October 24, 2015 / 11:24 AM / 2 years ago

REFILE-UPDATE 2-Truck maker Volvo upbeat on Europe as cost cuts lift Q3 profit

(Adds dropped word "might", paragraph 2)

* Sees strongest European market in 2016 since fin crisis

* Sees Europe market of 275,000 trucks next year

* Q3 core profit 5.1 bln SEK vs forecast 4.6 bln

* Cuts China construction gear outlook again

By Niklas Pollard and Johannes Hellstrom

STOCKHOLM, Oct 23 (Reuters) - Truck maker Volvo forecast growth in the European heavy-duty truck market next year but slowing or flat sales in most other major markets after it reported a bigger-than-expected rise in third-quarter core profit helped by cost cuts.

Its outlook could help assuage concerns a slowing global economy and regional instability in places such as Ukraine and Greece might derail a recovery begun this year.

Volvo, a rival of truck brands from Daimler and Volkswagen, said it expected the European market to grow to 275,000 trucks in 2016 from an expected 265,000 this year, taking it to its highest level since before the 2008 financial crisis.

"I think there are quite a few factors that are actually there to support a good market next year," Chief Financial Officer Jan Gurander told a news conference.

"It is everything from low interest rates, lower fuel prices, and you have actually a pretty old fleet as well."

For the third quarter, adjusted operating profit rose to 5.1 billion crowns ($604 million) from 2.9 billion a year earlier, Sweden's biggest company by sales and top private sector employer said.

That topped a mean forecast of 4.6 billion by analysts polled by Reuters.

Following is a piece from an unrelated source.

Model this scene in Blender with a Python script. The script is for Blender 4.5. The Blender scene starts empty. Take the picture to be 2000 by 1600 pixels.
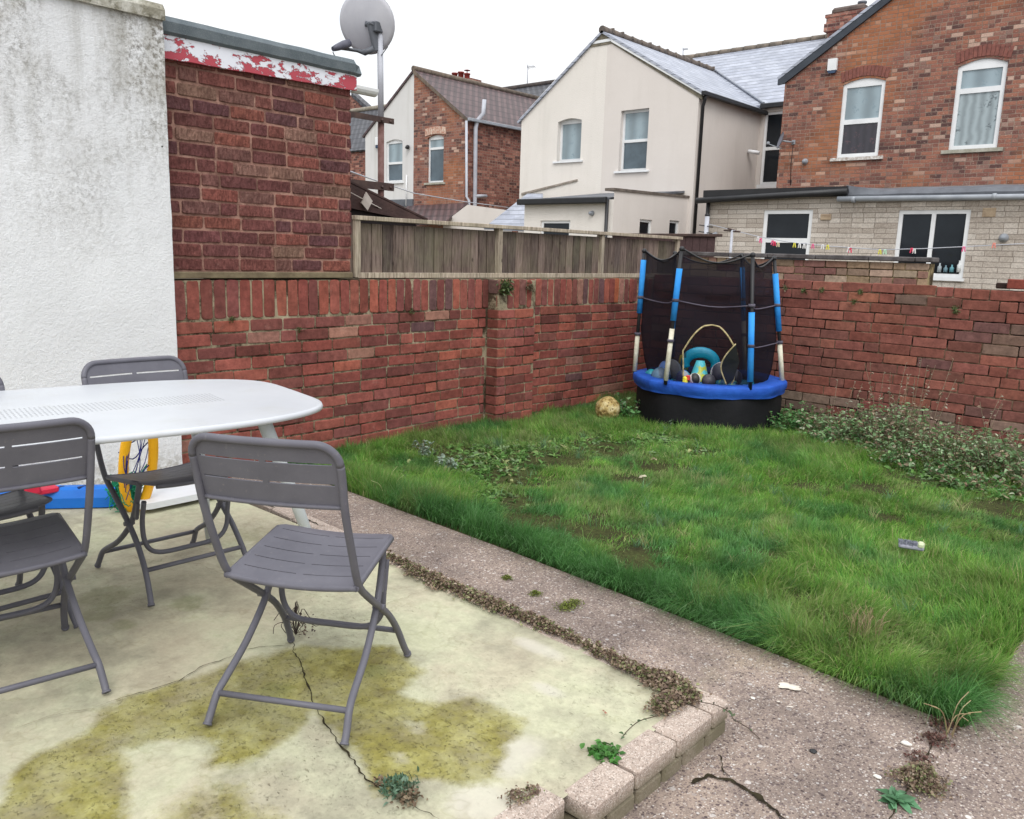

Volvo shares, which have lost a quarter of their value over the past six months amid a slide in cyclical stocks, were up 0.4 percent at 0909 GMT, in line with the Stockholm stock market .

Investment bank Carnegie said in a research note it would likely raise its estimates for the truck maker by about 3-5 percent in light of its quarterly earnings.

Chief Executive Martin Lundstedt, in his second day on the job in the wake of the April sacking of Olof Person amid impatience over progress on a 10 billion crown cost-cutting plan, faces several challenges even as Europe improves.

Volvo's construction equipment business, which accounts for a fifth of group sales, is suffering from a deep slump in Chinese demand while truck sales in Brazil have also tumbled.

Volvo, which sells trucks under its own as well as the Mack, Renault and UD brands, said order intake of its trucks fell 15 percent in the third quarter, worse than the 12 percent decline forecast by analysts.

Lundstedt also needs to simplify a company structure reflecting two decades of empire building that has weighed on its share price and profitability versus rivals such as VW's Scania, which he left to join Volvo.

Volvo has sold its aero engine unit and this week signed a deal to sell its external IT business.

Lundstedt also faces a slowing Chinese construction equipment market. The company on Friday cut its outlook for the Chinese construction equipment market to a decline of between 45-55 percent this year and forecast a continued slide in 2016.